## Extracted data

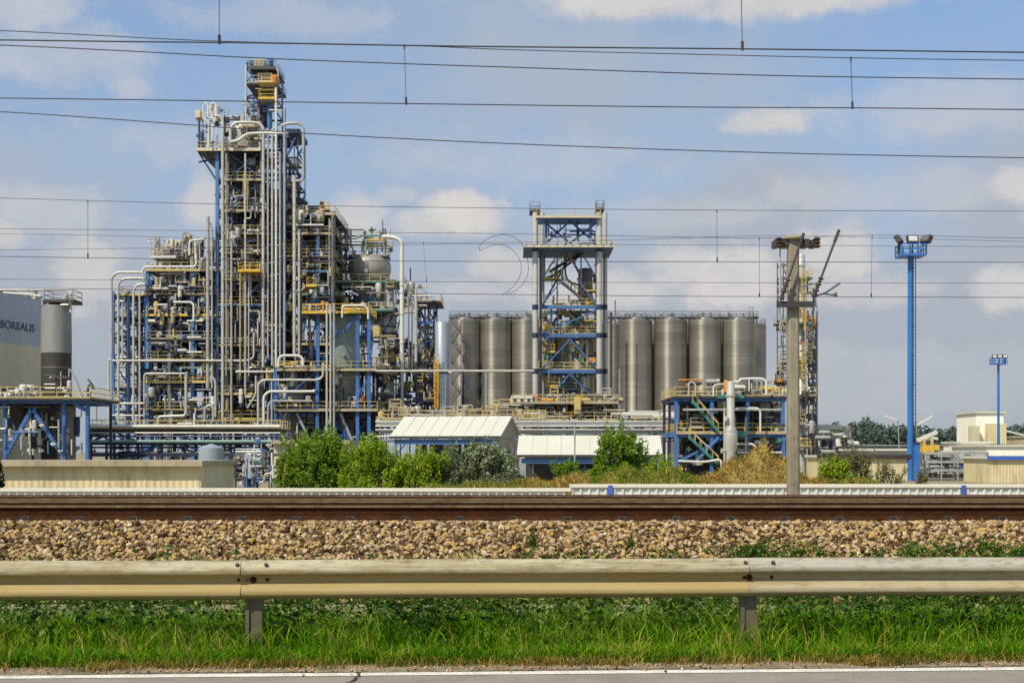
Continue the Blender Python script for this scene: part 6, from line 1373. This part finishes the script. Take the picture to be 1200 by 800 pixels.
# ================================================================== leave out what cannot be seen; past 300 of a kind in view, one object
from mathutils.bvhtree import BVHTree
KIDS = {}
for o in SC.objects:
    if o.parent is not None: KIDS.setdefault(o.parent.name, []).append(o)
def kids(o):
    out = []
    for c in KIDS.get(o.name, ()): out.append(c); out += kids(c)
    return out
def root_of(o):
    while o.parent is not None: o = o.parent
    return o
V, Fc, own = [], [], []
for o in SC.objects:
    if o.type != 'MESH': continue
    r = root_of(o)
    if r.location.y < 30 or o.name.startswith(('ground', 'far_wood')): continue
    mw = Matrix.Translation(r.location) @ Matrix.Rotation(r.rotation_euler.z, 4, 'Z'); k = len(V)
    V += [mw @ v.co for v in o.data.vertices]
    for p in o.data.polygons: Fc.append([k+i for i in p.vertices]); own.append(r.name)
bvh = BVHTree.FromPolygons(V, Fc); cam = Vector((0, 0, CH)); seen = {}
for root in CLUT:
    hits = 0; tot = 0; lo = [1e9]*2; hi = [-1e9]*2
    for o in [root]+kids(root):
        if o.type != 'MESH': continue
        ps = o.data.polygons; stepn = max(1, len(ps)//14)
        for i in range(0, len(ps), stepn):
            c = root.location+ps[i].center; d = c-cam; L = d.length; h = bvh.ray_cast(cam, d/L, L+.01)
            tot += 1
            if h[0] is not None and own[h[2]] == root.name and h[3] > L-.6: hits += 1
        for v in o.data.vertices:
            c = root.location+v.co; a = (c.x/c.y*F, c.z/c.y*F)
            for q in (0, 1): lo[q] = min(lo[q], a[q]); hi[q] = max(hi[q], a[q])
    seen[root.name] = (hits/max(1, tot)*max(1, hi[0]-lo[0])*max(1, hi[1]-lo[1])) if hits else 0
    root['_cat'] = root['category']
bycat = {}; used = {}
for root in sorted(CLUT, key=lambda r: -seen[r.name]):
    if seen[root.name] > .8 and used.setdefault(root['label'], root.name) == root.name: bycat.setdefault(root['category'], []).append(root)
keep = set(); rest = []
clut = {r.name for r in CLUT}
for cat, L in bycat.items():
    have = sum(1 for o in SC.objects if o.parent is None and o.get('category') == cat and o.name not in clut)
    L.sort(key=lambda r: -seen[r.name]); n = max(0, 290-have)
    keep |= {r.name for r in L[:n]}; rest += L[n:]
    print('kept', cat, have, len(L[:n]), 'rest', len(L[n:]))
if rest:
    m = MB(); mi = []; mats = []
    for r in rest:
        for o in [r]+kids(r):
            if o.type != 'MESH': continue
            k = len(m.v); m.v += [tuple(r.location+v.co) for v in o.data.vertices]; mt = o.data.materials[0]
            if mt not in mats: mats.append(mt)
            for p in o.data.polygons: m.f.append(tuple(k+i for i in p.vertices)); mi.append(mats.index(mt))
    m.sm = True; o = m.build('small_pipework', mats[0])
    for mt in mats[1:]: o.data.materials.append(mt)
    o.data.polygons.foreach_set('material_index', mi)
    kind(tag(o, 'dense tangle of thin small pipes filling the steel structures of the plant', 'pipework'), 'stuff')
for r in CLUT:
    if r.name in keep:
        del r['_cat']; continue
    for c in kids(r): bpy.data.objects.remove(c)
    bpy.data.objects.remove(r)

# ================================================================== sky, sun, camera
SUN_EL, SUN_AZ = math.radians(48), math.radians(220)
w = bpy.data.worlds.new('World'); SC.world = w; w.use_nodes = True; nt = w.node_tree; nt.nodes.clear(); N = nt.nodes.new; Lk = nt.links.new
out = N('ShaderNodeOutputWorld'); bg = N('ShaderNodeBackground'); Lk(bg.outputs[0], out.inputs[0])
sky = N('ShaderNodeTexSky'); sky.sky_type = 'NISHITA'; sky.sun_disc = False; sky.sun_elevation = SUN_EL; sky.sun_rotation = SUN_AZ; sky.air_density = 1.0; sky.dust_density = SKY_DUST; sky.ozone_density = 2.0
bg.inputs[1].default_value = SKY_STR
tc = N('ShaderNodeTexCoord'); nrm = N('ShaderNodeVectorMath'); nrm.operation = 'NORMALIZE'; Lk(tc.outputs['Generated'], nrm.inputs[0])
def math_(op, a, b=None, c=None, clamp=False):
    n = N('ShaderNodeMath'); n.operation = op; n.use_clamp = clamp
    for i, v in enumerate((a, b, c)):
        if v is None: continue
        if hasattr(v, 'is_output'): Lk(v, n.inputs[i])
        else: n.inputs[i].default_value = v
    return n.outputs[0]
mpn = N('ShaderNodeMapping'); mpn.inputs['Scale'].default_value = (1, 1, 1.5); Lk(nrm.outputs[0], mpn.inputs[0])
def noise(scale, det, rough=.6, dist=0., vec=None):
    n = N('ShaderNodeTexNoise'); n.inputs['Scale'].default_value = scale; n.inputs['Detail'].default_value = det; n.inputs['Roughness'].default_value = rough; n.inputs['Distortion'].default_value = dist
    Lk(vec or mpn.outputs[0], n.inputs['Vector']); return n.outputs[0]
nf = noise(30, 9, .66); nm = noise(7, 5, .6, .4); nb = noise(3.2, 5, .58, .3)
def dirv(px, py): return Vector(((px-CX)/F, 1, (HY-py)/F)).normalized()
dens = None
blobs = [(15, 6, 95, 34, .6), (760, -6, 130, 28, .95), (900, 2, 120, 24, .9), (1010, -14, 140, 26, .8), (156, 104, 34, 20, .5), (898, 141, 54, 19, .9), (545, 248, 58, 30, 1), (500, 262, 46, 20, .75), (240, 238, 34, 44, .8), (12, 275, 30, 26, .8), (100, 312, 52, 58, .8), (415, 256, 48, 34, .85), (800, 316, 56, 30, .85), (865, 326, 76, 40, .95), (985, 298, 62, 42, 1), (1010, 340, 90, 26, .6), (1176, 338, 42, 30, .9), (1192, 215, 34, 24, .9), (690, 342, 120, 28, .8), (600, 312, 66, 30, .7), (465, 228, 30, 12, .4), (1000, 455, 300, 60, .25), (330, 20, 150, 30, .35), (80, 60, 120, 40, .45), (1120, 120, 160, 40, .4), (640, 190, 220, 40, .3), (250, 170, 160, 36, .3), (1050, 225, 160, 30, .35), (60, 250, 90, 40, .5), (760, 250, 160, 24, .3), (-90, 300, 70, 50, .8), (1290, 250, 80, 50, .8), (560, 340, 60, 20, .5)]
sep = N('ShaderNodeSeparateXYZ'); Lk(nrm.outputs[0], sep.inputs[0])
nw = math_('MULTIPLY_ADD', math_('ADD', math_('MULTIPLY', nf, .55), math_('MULTIPLY', nm, .45)), 2.6, -1.3)
for px, py, rx, ry, amt in blobs:
    c = dirv(px, py); sv = N('ShaderNodeVectorMath'); sv.operation = 'SUBTRACT'; Lk(nrm.outputs[0], sv.inputs[0]); sv.inputs[1].default_value = c
    ml = N('ShaderNodeVectorMath'); ml.operation = 'MULTIPLY'; Lk(sv.outputs[0], ml.inputs[0]); ml.inputs[1].default_value = (F/rx, F/rx, F/ry)
    ln = N('ShaderNodeVectorMath'); ln.operation = 'LENGTH'; Lk(ml.outputs[0], ln.inputs[0])
    d = math_('SUBTRACT', ln.outputs['Value'], math_('MULTIPLY', nw, 1.15))
    mr = N('ShaderNodeMapRange'); mr.interpolation_type = 'SMOOTHSTEP'; mr.inputs[1].default_value = 1.12; mr.inputs[2].default_value = .38; mr.inputs[3].default_value = 0; mr.inputs[4].default_value = amt; Lk(d, mr.inputs[0])
    dens = mr.outputs[0] if dens is None else math_('MAXIMUM', dens, mr.outputs[0])
# thin high veil everywhere, thicker towards the horizon
veil = N('ShaderNodeMapRange'); veil.interpolation_type = 'SMOOTHSTEP'; veil.inputs[1].default_value = .38; veil.inputs[2].default_value = .72; veil.inputs[4].default_value = VEIL; Lk(math_('ADD', math_('MULTIPLY', nb, .6), math_('MULTIPLY', nm, .4)), veil.inputs[0])
low = N('ShaderNodeMapRange'); low.interpolation_type = 'SMOOTHSTEP'; low.inputs[1].default_value = .36; low.inputs[2].default_value = .02; low.inputs[3].default_value = LOW0; low.inputs[4].default_value = LOW1; Lk(sep.outputs[2], low.inputs[0])
hz = math_('ADD', veil.outputs[0], low.outputs[0], clamp=True)
# tint of the clear air
tint = N('ShaderNodeMix'); tint.data_type = 'RGBA'; tint.blend_type = 'MULTIPLY'; tint.inputs[0].default_value = 1; Lk(sky.outputs[0], tint.inputs[6]); tint.inputs[7].default_value = SKY_TINT
hc = ramp(nt, [(.0, HAZE_LOW), (.45, HAZE_MID), (.95, HAZE_TOP)]); Lk(math_('MULTIPLY', sep.outputs[2], 3.0), hc.inputs[0])
hs = N('ShaderNodeVectorMath'); hs.operation = 'SCALE'; Lk(hc.outputs[0], hs.inputs[0]); hs.inputs['Scale'].default_value = 1/SKY_STR
mx1 = N('ShaderNodeMix'); mx1.data_type = 'RGBA'; Lk(hz, mx1.inputs[0]); Lk(tint.outputs[2], mx1.inputs[6]); Lk(hs.outputs[0], mx1.inputs[7])
mx2 = N('ShaderNodeMix'); mx2.data_type = 'RGBA'; Lk(dens, mx2.inputs[0]); Lk(mx1.outputs[2], mx2.inputs[6])
crp = ramp(nt, [(.3, CLOUD_LO), (.75, CLOUD_HI)]); Lk(math_('ADD', math_('MULTIPLY', nf, .5), math_('MULTIPLY', nm, .5)), crp.inputs[0])
sc_ = N('ShaderNodeVectorMath'); sc_.operation = 'SCALE'; Lk(crp.outputs[0], sc_.inputs[0]); sc_.inputs['Scale'].default_value = CLOUD_GAIN
Lk(sc_.outputs[0], mx2.inputs[7]); Lk(mx2.outputs[2], bg.inputs[0])
sd = bpy.data.lights.new('sun', 'SUN'); sd.energy = SUN; sd.angle = math.radians(.55); sd.color = (1, .90, .74); so = bpy.data.objects.new('sun', sd); COL.objects.link(so)
to_sun = Vector((math.sin(SUN_AZ)*math.cos(SUN_EL), math.cos(SUN_AZ)*math.cos(SUN_EL), math.sin(SUN_EL))); so.rotation_euler = to_sun.to_track_quat('Z', 'Y').to_euler(); so.location = (0, -20, 60)
cd = bpy.data.cameras.new('camera'); cd.sensor_width = 36; cd.lens = 36*F/1200; cd.shift_y = (HY-400)/1200; cd.clip_start = .1; cd.clip_end = 9000
co = bpy.data.objects.new('camera', cd); COL.objects.link(co); co.location = (0, 0, CH); co.rotation_euler = (math.radians(90), 0, 0); SC.camera = co
SC.view_settings.view_transform = 'Standard'; SC.view_settings.look = 'None'; SC.view_settings.exposure = EXPO; SC.view_settings.gamma = 1; SC.view_settings.use_curve_mapping = False
SC.cycles.max_bounces = 6; SC.cycles.use_denoising = True
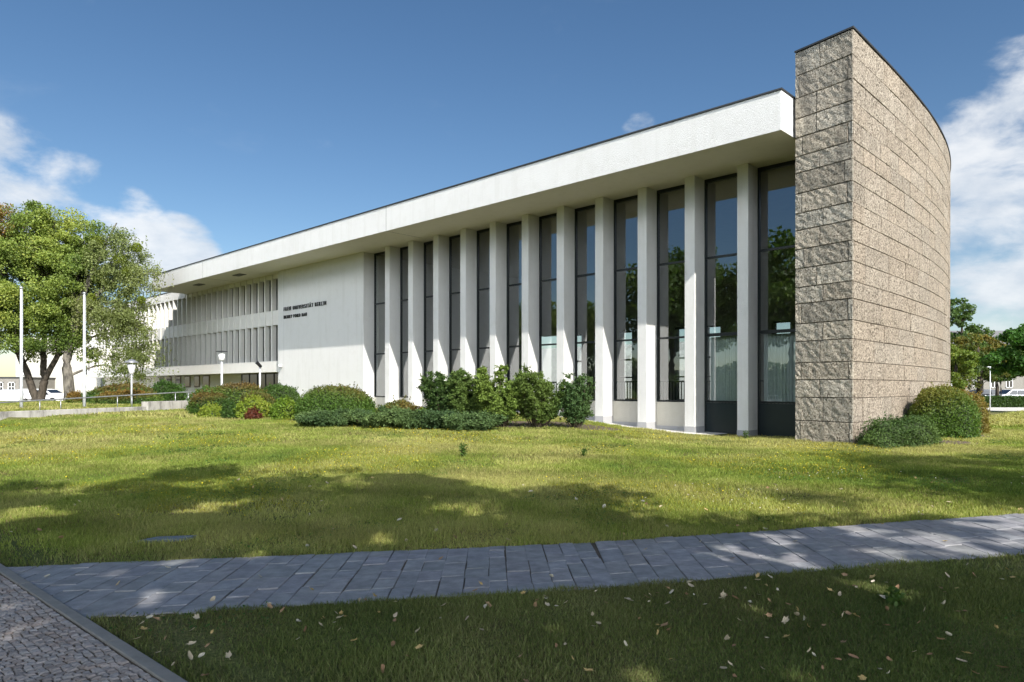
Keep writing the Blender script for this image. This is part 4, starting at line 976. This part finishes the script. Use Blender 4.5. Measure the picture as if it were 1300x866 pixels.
# ------------------------------------------------------------------ buildings behind
def house(name, lab, x0, x1, d, ytop, wall, roof_y=None, wins=(), roofmat='roofgrey', depth=12, zbase=-.2):
    X0, X1 = px2(x0, d), px2(x1, d); zt = CH - (ytop - 492) / F * d; r = empty(name, ((X0 + X1) / 2, d, 0)); tag(r, lab, 'building'); ox = (X0 + X1) / 2
    mb = MB(); mb.box(X0 - ox, X1 - ox, 0, depth, zbase, zt); mb.build('wall', M[wall], r)
    if roof_y is not None:
        zr = CH - (roof_y - 492) / F * d; mb = MB(); a, b_ = X0 - ox - .5, X1 - ox + .5; ins = 3
        mb.quadv((a, -.5, zt), (b_, -.5, zt), (b_ - ins, depth / 2, zr), (a + ins, depth / 2, zr)); mb.quadv((b_, depth + .5, zt), (a, depth + .5, zt), (a + ins, depth / 2, zr), (b_ - ins, depth / 2, zr))
        mb.quadv((a, depth + .5, zt), (a, -.5, zt), (a + ins, depth / 2, zr)); mb.quadv((b_, -.5, zt), (b_, depth + .5, zt), (b_ - ins, depth / 2, zr)); mb.quadv((a, -.5, zt), (a, depth + .5, zt), (b_, depth + .5, zt), (b_, -.5, zt))
        mb.build('roof', M[roofmat], r, fix=False)
    else:
        mb = MB(); mb.box(X0 - ox - .1, X1 - ox + .1, -.1, depth + .1, zt + .003, zt + .12); mb.build('roof_edge', M['coping'], r)
    for (wx, wy, ww, wh) in wins:
        cx = px2(wx, d) - ox; cz = CH - (wy - 492) / F * d; w = ww / F * d / 2; h = wh / F * d / 2
        mb = MB()
        for q_ in ((-w, -w + .09, -h, h), (w - .09, w, -h, h), (-.04, .04, -h, h), (-w, w, h - .09, h + .001), (-w, w, -h - .001, -h + .09), (-w, w, h * .35, h * .35 + .06)):
            mb.box(cx + q_[0], cx + q_[1], -.07, -.03, cz + q_[2], cz + q_[3])
        f = mb.build('window', M['lampglass'], r); mb = MB(); mb.box(cx - w, cx + w, -.02, .02, cz - h, cz + h); mb.build('pane', M['darkglass'], f)
    return r
wins = [(x, 486, 9, 13) for x in (1212, 1240, 1262, 1281, 1305, 1330, 1360)] + [(x, 452, 9, 12) for x in (1212, 1240, 1262, 1281, 1305, 1330, 1360)]
house('villa', 'grey beige building with slate roof beyond the trees on the right', 1195, 1420, 86, 438, 'far_wall', 414, wins, depth=14)
house('annexe', 'plain white building glimpsed behind the forked tree trunks', 20, 128, 82, 428, 'ivory', None, [(30, 470, 7, 14), (112, 470, 8, 14)], depth=16)
wl = [(x, 495, 9, 20) for x in (-60, -45, -30, -15, 0, 15)]
house('pavilion', 'low grey glazed building at the far left edge', -90, 24, 76, 480, 'far_wall', None, wl, depth=10)
mb = MB(); mb.hexa([FP(17, 40), FP(60, 40), FP(60, 50), FP(17, 50)], 0, 6.0)
o = mb.build('courtyard_wing', M['plaster']); tag(o, 'low white wing glimpsed through the hall glass', 'building')
# carriageway strip by the left lawn and paving on the right
mb = MB(); mb.quadv((-80, 62, -.09), (-26, 62, -.09), (-26, 78, -.09), (-80, 78, -.09)); o = mb.build('car_park', M['pavewhite'], fix=False); tag(o, kind='structure')
mb = MB(); mb.quadv((21, 48, .012), (80, 48, .012), (80, 56.5, .012), (21, 56.5, .012)); o = mb.build('footpath', M['pavewhite'], fix=False); tag(o, kind='structure')
mb = MB(); mb.quadv((21, 61, .012), (120, 61, .012), (120, 80, .012), (21, 80, .012)); o = mb.build('side_road', M['asphalt'], fix=False); tag(o, kind='structure')
# long clipped hedge on the right
rng = np.random.default_rng(9)
hx0, hx1, hy0, hy1, hh = 35.5, 60, 57, 58.2, .82
r = empty('long_hedge', ((hx0 + hx1) / 2, hy0, 0)); tag(r, 'low clipped hedge running behind the pale footpath on the right', 'hedge')
n = 26000; P = np.stack([rng.uniform(hx0, hx1, n), rng.uniform(hy0, hy1, n), rng.uniform(.02, hh, n)], 1); w = rng.random(n); P[w < .5, 1] = hy0 + rng.normal(0, .05, (w < .5).sum()); P[w > .65, 2] = hh + rng.normal(0, .05, (w > .65).sum())
leafmesh('foliage', P, .11, palette(P, [(.035, .075, .018), (.06, .11, .025), (.08, .13, .03)], 1, 4), M['leaf'], r, .4)
mb = MB(); mb.box(hx0 + .1 - r.location.x, hx1 - .1 - r.location.x, .08, 1.1, 0, hh - .08); mb.build('stems', M['bushcore'], r)

# ------------------------------------------------------------------ vehicles
def car(name, lab, x, y, z, rz, L_, Hh, van, col, mat_name):
    r = empty(name, (x, y, z), rz); tag(r, lab, 'van' if van else 'car')
    paint, nt, p = base_mat(mat_name, .25, .6); p.inputs['Base Color'].default_value = (*col, 1); p.inputs['Coat Weight'].default_value = .6
    hw = .88; bl = .92 if van else .86
    if van: prof = [(-.5, .35), (-.5, .95), (-.485, bl + .12), (-.47, Hh - .12), (-.44, Hh - .01), (.02, Hh), (.13, Hh - .06), (.30, bl + .16), (.42, bl + .02), (.487, .78), (.5, .55), (.495, .32)]
    else: prof = [(-.5, .4), (-.495, .75), (-.47, bl + .05), (-.42, bl + .1), (-.30, Hh - .1), (-.2, Hh - .01), (.02, Hh), (.1, Hh - .05), (.25, bl + .08), (.42, bl - .06), (.49, .68), (.5, .5), (.495, .32)]
    def arch(cx):   # wheel arches cut in the lower edge
        return [((cx + .085 * math.cos(a)), .32 + .085 * L_ * math.sin(a)) for a in np.linspace(0, math.pi, 9)]
    low = arch(.32) + arch(-.31)
    poly = [(a * L_, b_) for a, b_ in prof] + [(a * L_, b_) for a, b_ in low]
    bm = bmesh.new()
    def wd(zz): return hw if zz < bl + .02 else hw - (zz - bl) * .22
    va = [bm.verts.new((a, -wd(b_), b_)) for a, b_ in poly]; vb = [bm.verts.new((a, wd(b_), b_)) for a, b_ in poly]; n = len(poly)
    bm.faces.new(va); bm.faces.new(vb[::-1])
    for i in range(n): bm.faces.new((va[i], vb[i], vb[(i + 1) % n], va[(i + 1) % n]))
    bmesh.ops.recalc_face_normals(bm, faces=bm.faces); bmesh.ops.bevel(bm, geom=[e for e in bm.edges if e.calc_face_angle(0) > .6], offset=.035, segments=2, affect='EDGES', profile=.6)
    bmesh.ops.triangulate(bm, faces=bm.faces); me = bpy.data.meshes.new('body'); bm.to_mesh(me); bm.free(); link('body', me, paint, r)
    for sgn in (-1, 1):
        def Wp(pts):
            mb = MB(); mb.quadv(*[(a * L_, sgn * (wd(b_) + .012), b_) for a, b_ in pts]); return mb
        zt_ = Hh - .12
        if van: sets = ([(.02, bl + .08), (.25, bl + .08), (.13, zt_), (.02, zt_)], [(-.17, bl + .08), (0, bl + .08), (0, zt_), (-.17, zt_)])
        else: sets = ([(.0, bl + .06), (.2, bl + .06), (.09, zt_), (.0, zt_)], [(-.36, bl + .06), (-.02, bl + .06), (-.02, zt_), (-.25, zt_)])
        for s_ in sets: Wp(s_).build('side_window', M['darkglass'], r)
        for cx in (.32, -.31):
            mb = MB(); y0 = sgn * (hw - .2); y1 = sgn * (hw - .005); mb.tube([(cx * L_, y0, .32), (cx * L_, y1, .32)], .32, 20); wh = mb.build('wheel', M['tyre'], r)
            mb = MB(); mb.tube([(cx * L_, y1, .32), (cx * L_, y1 + sgn * .012, .32)], .2, 16); mb.build('rim', M['steel'], wh)
        mb = MB(); mb.box(.44 * L_, .485 * L_, sgn * hw - .015 if sgn > 0 else -hw - .012, sgn * hw + .012 if sgn > 0 else -hw + .015, .68, .80); mb.build('headlight', M['lampglass'], r)
        mb = MB(); mb.box(-.36 * L_, .40 * L_, sgn * hw - .012, sgn * hw + .012, .52, .58); mb.build('side_trim', M['tyre'], r)
    mb = MB(); a, b_ = (.14, Hh - .09), (.285, bl + .18)
    if not van: a, b_ = (.105, Hh - .07), (.24, bl + .1)
    mb.quadv((a[0] * L_ + .03, -.66, a[1]), (a[0] * L_ + .03, .66, a[1]), (b_[0] * L_ + .03, .78, b_[1]), (b_[0] * L_ + .03, -.78, b_[1])); mb.build('windscreen', M['darkglass'], r)
    return r
car('delivery_van', 'white delivery van parked behind the forked tree trunks', px2(57, 69), 69, -.085, R(-8), 4.8, 1.56, True, (.8, .8, .8), 'van_paint')
car('parked_car', 'white hatchback at the far left, its rear showing beside the flagpole', px2(16, 67), 67, -.085, R(115), 3.8, 1.5, False, (.74, .75, .76), 'white_paint')
car('parked_car', 'silver car half hidden behind the low hedge on the right', px2(1284, 71), 71, .012, R(180), 4.3, 1.42, False, (.5, .52, .53), 'silver_paint')
car('parked_car', 'dark car half hidden behind the hedge near the street lamp', px2(1252, 74), 74, .012, 0, 4.0, 1.40, False, (.03, .035, .045), 'dark_paint')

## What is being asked
Leave out every line without the string "pixels" and copy the rest.

## Task answer
Continue the Blender Python script for this scene: part 6, from line 1373. This part finishes the script. Take the picture to be 1200 by 800 pixels.
Keep writing the Blender script for this image. This is part 4, starting at line 976. This part finishes the script. Use Blender 4.5. Measure the picture as if it were 1300x866 pixels.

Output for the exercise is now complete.